『国際私法』(有斐閣ストゥディア)刊行によせて
[文] 有斐閣
国際私法が手に取るようにわかる! 簡潔でわかりやすい説明と,多数盛り込まれた図表や条文関係図・フローチャートなど,理解を深めるためのさまざまな工夫をこらした『国際私法』(有斐閣ストゥディア)。その著者である、多田望・西南学院大学教授、長田真里・大阪大学教授、村上愛・北海学園大学教授、申美穂・明治学院大学准教授が、本書がどのようにして誕生したのか、その秘密などを語り合います。
本書の企画を受けて
――お忙しい中、お集まりいただきありがとうございます。思い起こせば2012年頃に各先生に本書の企画概要のお話をさせていただきました。そのときの素直な感想をお教えください。
多田 あのときは、わかりやすくて売れる教科書を書いてほしい、と言われましたが、「売れるかどうかまでを、我々執筆者が考えなくちゃいけないの?」みたいな(笑)。そういうところから始まりました。
村上 そこまで読者に歩み寄らなきゃいけないのか? という意識は、わりとあった気がします。他の本とどの程度違うものをつくるのか、あまり具体的にイメージを持っていなかったので、普通にそれぞれ原稿を書いて持ち寄って、それで出版されるのかなと思っていました。ここまで丁寧にやるとは考えていなかったですね。
長田 2回目の会合のときに(編集担当の)一村さんから「授業で使っているレジュメを持ち寄ってください」と言われまして、全員のレジュメを見ながら話をしていたら、一村さんが、「こういうレジュメの代わりになる本がつくりたいんです」とおっしゃられたんですよね。そのとき、イメージがわかないままに、「はあそうですか」ってお答えした記憶があるんですけど……。
初期の原稿は……
――初学者向けの教科書の執筆依頼というイメージで始められたのでしょうか?
多田 そうですね。初期の原稿を見ると文字ばっかりで。図やケースもありますけど、ずっと「である調」で……。結局、他の入門書とどう違うんだろうって。
申 授業で使えるわかりやすいテキストの具体的なイメージが、まだ出来上がってなくて。本当に試行錯誤、五里霧中、暗中模索みたいな感じで、一個一個アイデアを出しては潰して、ということをやっていた気がしますね。たしかに、私も授業でテキストを指定していたんですけれど、実質、自分がつくったレジュメと授業での説明がメインになっていました。「使えるテキスト」というコンセプトは理解していたけれど、何も具象化できていなかったですね。
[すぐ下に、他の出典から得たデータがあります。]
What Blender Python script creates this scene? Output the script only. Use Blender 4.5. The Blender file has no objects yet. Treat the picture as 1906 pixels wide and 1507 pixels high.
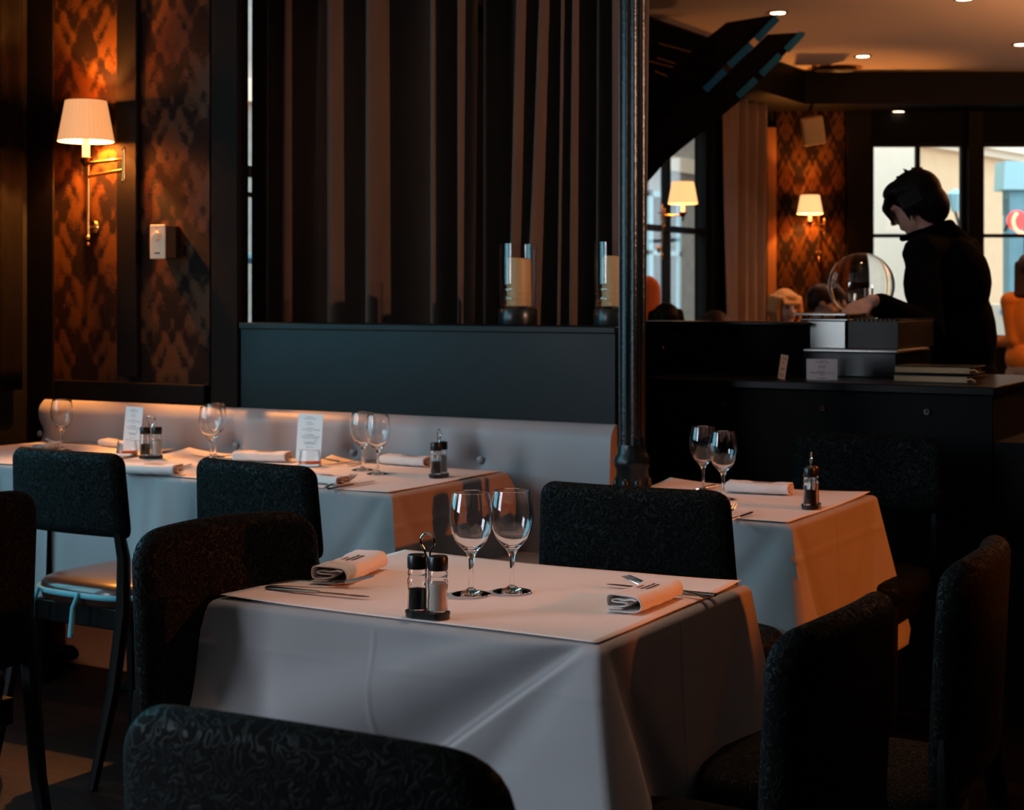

多田 勉強のためには、学生自身が表や図を書いたりフローチャートを作ったりして、初めていろんな知識がまとまるんだから、それを僕らが代わりにやるのは、学ぶ機会を奪って良くないという思いが今でもあります。でも、いつからかどこからか、思い切って舵を切った形ですね。
一つ一つ文言をチェックして組み立てていった
――具体的にどうやって執筆を進められたのでしょうか?
長田 Wordの文章の段階では、会合でそれをプロジェクターで映写しながら、変更履歴機能を使って一つ一つ直していました。でもゲラになってからは、それでやるとゲラに反映できないし、一方、やっぱりゲラを見てからでないと分からないところもあるし、どうやったらいいのかが課題になって。
申 そういう方法の模索から始まったのも、時間がかかった要因の一つだったと思うんですよね。もともと4人がバラバラなエリアに住んでいて、コロナ前からオンライン会合をするようになっていたんですが、どういうふうにやったら効率的に、かつ後々の編集にうまく反映させられるのかを考えなくてはいけなくて。こんな方法があるんじゃないか、こういうデバイスがあればできそうだとか、そこからやっていましたよね。結果的にオンライン授業のスキルの凄まじい向上につながったという副産物もあったんですけれど(笑)。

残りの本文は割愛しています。